I want to be able to tell ruby, when running these shell scripts, to skip loading gems. Ideally, something like #!ruby --no-rubygems in the shebang line.

Is there such a thing? Or maybe a compile option that'll tell ruby rubygems must be required manually?

+5  A: 

Yes, you can use the --disable-gems option.

Note that whether or not passing options in the shebang line works depends on your operating system. Some operating systems don't support passing options at all, some only support passing one option or argument.

So, if you have for example

#!/usr/bin/env ruby

Then it's pretty unlikely that you will be able to attach the option to the end.
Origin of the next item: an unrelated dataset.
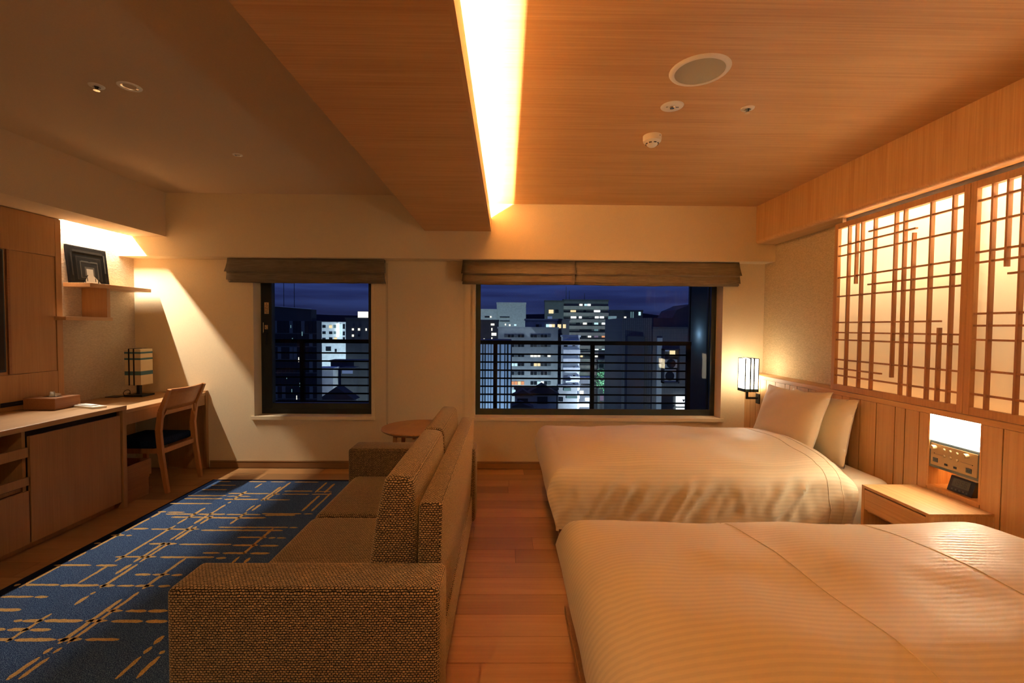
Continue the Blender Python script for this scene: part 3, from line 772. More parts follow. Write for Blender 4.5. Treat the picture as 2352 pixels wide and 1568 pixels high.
V1 = [(2.922, None, None), (2.858, 1.588, None), (2.814, None, None), (2.717, None, None), (2.570, 1.027, None), (2.511, None, None),
      (2.454, None, 1.826), (2.352, None, None), (2.292, None, 1.312), (2.235, None, None)]
H1 = [(1.848, 2.441, None), (1.783, None, None), (1.896, None, 2.764), (1.640, None, None), (1.574, None, 2.758), (1.517, None, None),
      (1.345, 2.287, None), (1.279, None, None), (1.231, None, None), (1.100, None, None), (1.041, 2.644, None), (.996, None, None)]
shoji(2.149, 3.040, V1, H1, 'shoji screen with dense lattice, above the far pillows')
V2 = [(2.053, None, None), (1.990, 1.582, None), (1.933, None, None), (1.86, None, None), (1.72, None, None), (1.66, 1.05, None), (1.60, None, 1.80), (1.47, None, None), (1.36, None, None)]
H2 = [(1.903, None, None), (1.797, None, None), (1.664, None, None), (1.616, None, None), (1.551, None, 1.981), (1.378, None, None), (1.322, None, None),
      (1.256, None, None), (1.113, None, None), (1.000, None, None)]
shoji(1.258, 2.149, V2, H2, 'shoji screen cut by the right edge, above the bedside lamp')
# light box around both screens
lbx = MB()
lbx.box(XP + .03, XRW, 3.012, 3.040, ZLED, 2.038)
lbx.box(XP + .03, XRW, 1.230, 1.258, ZLED, 2.038)
lbx.box(XRW - .012, XRW - .001, 1.258, 3.012, ZLED, 2.038)
lbx.box(XP + .11, XRW, 1.258, 3.012, 2.006, 2.038)
lbx.build('trim_6', 'boxbrown', kind=ST, label='brown-lined light box behind the shoji screens')
MB().box(XP + .055, XP + .11, 1.258, 3.012, 2.010, 2.037).build('trim_7', 'void', kind=ST, label='dark strip painting the shaded gap above the shoji screens')  # near-black strip stands in for the shadow line under the valance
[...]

If OTOH you change that to

#!/usr/local/bin/ruby --disable-gems

Then you have hardwired the location of the Ruby binary into your script.

And of course there are operating systems that don't interpret shebang lines at all. (After all, they were never specified in any standard, and aren't even properly documented.)

An alternative would be to set the RUBYOPT environment variable in your shell environment and simply switch to a different environment with RUBYOPT unset (or set to -w, my personal favorite) for your Ruby development.